Reuters/Havana
Cubans are upset over decrees by the communist government shuttering private 3D movie theatres and banning the private sale of imported clothing in a land where venues to screen films are scarce and well-made, stylish clothing is hard to come by at affordable prices.
Discontent over the crackdown runs so deep that even Granma, the usually conformist Communist Party daily, ran a long article last week recognising the “broad social debate” - an unmistakable sign of the government’s sensitivity to the issue.
The newspaper backed the government’s measures on the grounds the would-be entrepreneurs were unlicensed, and it insisted that the “non-state” sector, authorised over the past few years, must abide by the law.
Even so, urgent meetings to discuss the closures are being held at the highest levels of government on the Caribbean island, according to several cultural officials who asked not to be identified.
So far there is no indication the authorities will back down. Still, the very acknowledgement of the controversy highlights the growing pressure on the government for meaningful economic reform.

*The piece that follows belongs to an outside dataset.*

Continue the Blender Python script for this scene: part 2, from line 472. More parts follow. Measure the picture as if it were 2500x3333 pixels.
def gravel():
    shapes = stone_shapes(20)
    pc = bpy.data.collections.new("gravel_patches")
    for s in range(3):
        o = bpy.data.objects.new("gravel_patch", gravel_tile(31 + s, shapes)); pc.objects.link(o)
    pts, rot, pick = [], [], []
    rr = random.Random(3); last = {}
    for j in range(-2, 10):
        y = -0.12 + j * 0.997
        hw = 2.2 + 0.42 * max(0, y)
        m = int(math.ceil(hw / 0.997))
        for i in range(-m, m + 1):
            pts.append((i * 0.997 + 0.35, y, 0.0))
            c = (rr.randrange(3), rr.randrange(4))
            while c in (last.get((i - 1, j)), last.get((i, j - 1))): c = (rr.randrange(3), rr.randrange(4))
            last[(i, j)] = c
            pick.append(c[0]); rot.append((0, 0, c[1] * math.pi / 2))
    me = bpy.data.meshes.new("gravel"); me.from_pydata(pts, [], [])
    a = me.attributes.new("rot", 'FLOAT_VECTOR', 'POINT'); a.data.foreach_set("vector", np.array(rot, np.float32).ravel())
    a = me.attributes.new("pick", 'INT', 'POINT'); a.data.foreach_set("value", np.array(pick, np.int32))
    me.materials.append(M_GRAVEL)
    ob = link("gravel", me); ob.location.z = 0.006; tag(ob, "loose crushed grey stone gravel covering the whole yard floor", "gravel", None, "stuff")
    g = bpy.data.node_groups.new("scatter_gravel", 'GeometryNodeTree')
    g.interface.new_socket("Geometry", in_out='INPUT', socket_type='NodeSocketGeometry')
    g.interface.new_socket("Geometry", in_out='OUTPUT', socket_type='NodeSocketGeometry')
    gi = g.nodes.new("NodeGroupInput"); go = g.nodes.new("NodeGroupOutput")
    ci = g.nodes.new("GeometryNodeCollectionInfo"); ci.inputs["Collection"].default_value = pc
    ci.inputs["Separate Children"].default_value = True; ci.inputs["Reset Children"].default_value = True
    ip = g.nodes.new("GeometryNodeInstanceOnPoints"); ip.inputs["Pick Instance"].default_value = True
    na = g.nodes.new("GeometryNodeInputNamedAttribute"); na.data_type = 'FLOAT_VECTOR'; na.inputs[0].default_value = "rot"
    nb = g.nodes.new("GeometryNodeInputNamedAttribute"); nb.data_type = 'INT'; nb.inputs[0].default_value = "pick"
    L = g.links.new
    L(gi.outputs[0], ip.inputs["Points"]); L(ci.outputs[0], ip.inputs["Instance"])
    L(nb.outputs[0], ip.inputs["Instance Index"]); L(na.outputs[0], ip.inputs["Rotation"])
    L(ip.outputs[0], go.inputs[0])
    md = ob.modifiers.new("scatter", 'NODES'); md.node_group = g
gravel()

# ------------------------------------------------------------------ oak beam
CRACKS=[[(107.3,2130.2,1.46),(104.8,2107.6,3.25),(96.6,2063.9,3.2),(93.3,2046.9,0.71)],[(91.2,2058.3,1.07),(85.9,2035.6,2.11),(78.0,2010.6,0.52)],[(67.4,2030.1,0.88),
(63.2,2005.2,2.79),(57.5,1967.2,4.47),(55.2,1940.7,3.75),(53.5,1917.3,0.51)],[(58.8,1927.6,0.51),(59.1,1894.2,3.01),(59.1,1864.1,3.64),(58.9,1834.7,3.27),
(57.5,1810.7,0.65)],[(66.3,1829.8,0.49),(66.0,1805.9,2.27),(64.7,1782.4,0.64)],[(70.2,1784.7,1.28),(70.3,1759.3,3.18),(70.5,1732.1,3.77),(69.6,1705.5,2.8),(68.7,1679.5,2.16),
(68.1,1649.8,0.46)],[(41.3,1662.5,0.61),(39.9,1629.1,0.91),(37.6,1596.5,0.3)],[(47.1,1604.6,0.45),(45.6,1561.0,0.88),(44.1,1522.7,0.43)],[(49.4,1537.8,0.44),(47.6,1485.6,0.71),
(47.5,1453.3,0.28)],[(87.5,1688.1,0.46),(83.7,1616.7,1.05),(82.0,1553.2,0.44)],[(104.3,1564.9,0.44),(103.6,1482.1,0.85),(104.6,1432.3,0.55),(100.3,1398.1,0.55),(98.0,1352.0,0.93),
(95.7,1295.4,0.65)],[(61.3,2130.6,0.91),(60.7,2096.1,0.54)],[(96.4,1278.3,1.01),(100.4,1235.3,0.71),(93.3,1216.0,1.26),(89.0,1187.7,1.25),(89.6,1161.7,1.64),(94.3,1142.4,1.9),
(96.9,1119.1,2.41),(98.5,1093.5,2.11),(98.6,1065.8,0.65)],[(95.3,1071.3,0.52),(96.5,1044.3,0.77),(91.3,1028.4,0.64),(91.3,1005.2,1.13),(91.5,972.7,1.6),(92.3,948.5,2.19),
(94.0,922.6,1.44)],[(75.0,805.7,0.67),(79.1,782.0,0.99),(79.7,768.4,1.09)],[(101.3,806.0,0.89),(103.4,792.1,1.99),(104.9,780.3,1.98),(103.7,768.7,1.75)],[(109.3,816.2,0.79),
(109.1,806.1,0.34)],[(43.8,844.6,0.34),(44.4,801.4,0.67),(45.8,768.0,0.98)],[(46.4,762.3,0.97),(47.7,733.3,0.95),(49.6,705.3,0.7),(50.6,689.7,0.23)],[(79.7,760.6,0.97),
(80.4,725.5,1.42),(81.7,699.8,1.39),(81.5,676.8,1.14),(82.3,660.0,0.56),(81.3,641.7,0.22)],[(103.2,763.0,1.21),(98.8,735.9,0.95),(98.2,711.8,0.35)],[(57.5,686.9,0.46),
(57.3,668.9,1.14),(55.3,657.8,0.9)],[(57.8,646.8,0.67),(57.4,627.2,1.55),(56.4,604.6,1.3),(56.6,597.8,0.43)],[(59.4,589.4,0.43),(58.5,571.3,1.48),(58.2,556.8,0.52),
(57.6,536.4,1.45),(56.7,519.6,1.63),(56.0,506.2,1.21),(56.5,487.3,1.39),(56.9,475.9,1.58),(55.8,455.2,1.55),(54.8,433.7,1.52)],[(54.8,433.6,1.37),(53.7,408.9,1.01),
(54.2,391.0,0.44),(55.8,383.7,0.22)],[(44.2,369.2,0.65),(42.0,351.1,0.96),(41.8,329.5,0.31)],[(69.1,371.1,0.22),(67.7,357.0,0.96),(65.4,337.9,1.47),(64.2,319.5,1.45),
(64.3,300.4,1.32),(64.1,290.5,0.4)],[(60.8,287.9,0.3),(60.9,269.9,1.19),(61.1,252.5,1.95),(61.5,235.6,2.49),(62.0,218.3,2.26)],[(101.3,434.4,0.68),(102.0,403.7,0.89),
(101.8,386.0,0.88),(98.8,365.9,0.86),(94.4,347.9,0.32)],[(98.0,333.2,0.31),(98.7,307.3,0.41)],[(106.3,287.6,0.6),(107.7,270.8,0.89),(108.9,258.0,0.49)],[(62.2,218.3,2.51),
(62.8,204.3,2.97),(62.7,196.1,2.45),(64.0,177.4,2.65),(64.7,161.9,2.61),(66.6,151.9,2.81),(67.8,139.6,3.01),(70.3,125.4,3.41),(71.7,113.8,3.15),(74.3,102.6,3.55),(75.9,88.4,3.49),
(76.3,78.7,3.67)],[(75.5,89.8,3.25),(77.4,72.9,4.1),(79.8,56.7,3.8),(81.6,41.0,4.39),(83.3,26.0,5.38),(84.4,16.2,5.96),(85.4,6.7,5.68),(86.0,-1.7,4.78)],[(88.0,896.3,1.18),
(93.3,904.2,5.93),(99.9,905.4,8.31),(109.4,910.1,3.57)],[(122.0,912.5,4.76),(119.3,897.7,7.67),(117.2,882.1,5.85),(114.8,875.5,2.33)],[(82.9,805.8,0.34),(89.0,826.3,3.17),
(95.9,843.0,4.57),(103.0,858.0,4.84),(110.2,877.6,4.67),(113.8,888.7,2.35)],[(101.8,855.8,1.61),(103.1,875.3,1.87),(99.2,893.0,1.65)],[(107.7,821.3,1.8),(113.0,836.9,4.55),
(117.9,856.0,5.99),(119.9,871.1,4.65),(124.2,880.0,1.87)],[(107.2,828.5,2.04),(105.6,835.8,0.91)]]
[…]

“The Cuban government misfired, not only by sidelining the interests of consumers, but also in underestimating the growing political clout of the emerging private entrepreneurs,” said Richard Feinberg, a senior fellow of the Washington-based Brookings Institution and author of a recent study on “Emerging Entrepreneurs” in Cuba.
President Raul Castro, who replaced his ailing brother Fidel in 2008, has introduced a series of free-market reforms aimed at reducing the financially strapped state’s enormous burden of running 80% of the economy.
The debate within the regime over how to deal with the discontent over the unlicensed businesses suggests deeper divisions still exist between orthodox bureaucrats and pro-market reformers.
Some analysts say that raises questions about the government’s commitment to opening up the economy.
At the same time, it suggests the Cuban government can no longer turn a deaf ear to a restive public. “We are now witnessing high drama in Havana, as the government struggles to find its way,” Feinberg said.
Taking advantage of a loosening of regulations on small businesses under Raul Castro, hundreds of Cubans have borrowed money or invested their savings in 3D projectors and screens, goggles and even popcorn makers to open mainly home-based theatres.
One of them is Jardiel Gonzalez, a popular comedian who rented an abandoned, 100-seat movie theatre from the government, installed a 200 inch-wide screen and turned it into what he said was a successful business.
“I didn’t leave my house for three days after they shut it down,” he said. “Packing up here was a little depressing, because it took a tremendous sacrifice to open,” Gonzalez said, as he looked at his now darkened and silent theatre.
Cinema, as with most culture in Cuba, is controlled and heavily subsidised by the government. The crisis that followed the demise in the early 1990s of the Soviet Union, the island’s former benefactor, led to the closures of most theatres countrywide as austerity measures sapped funding.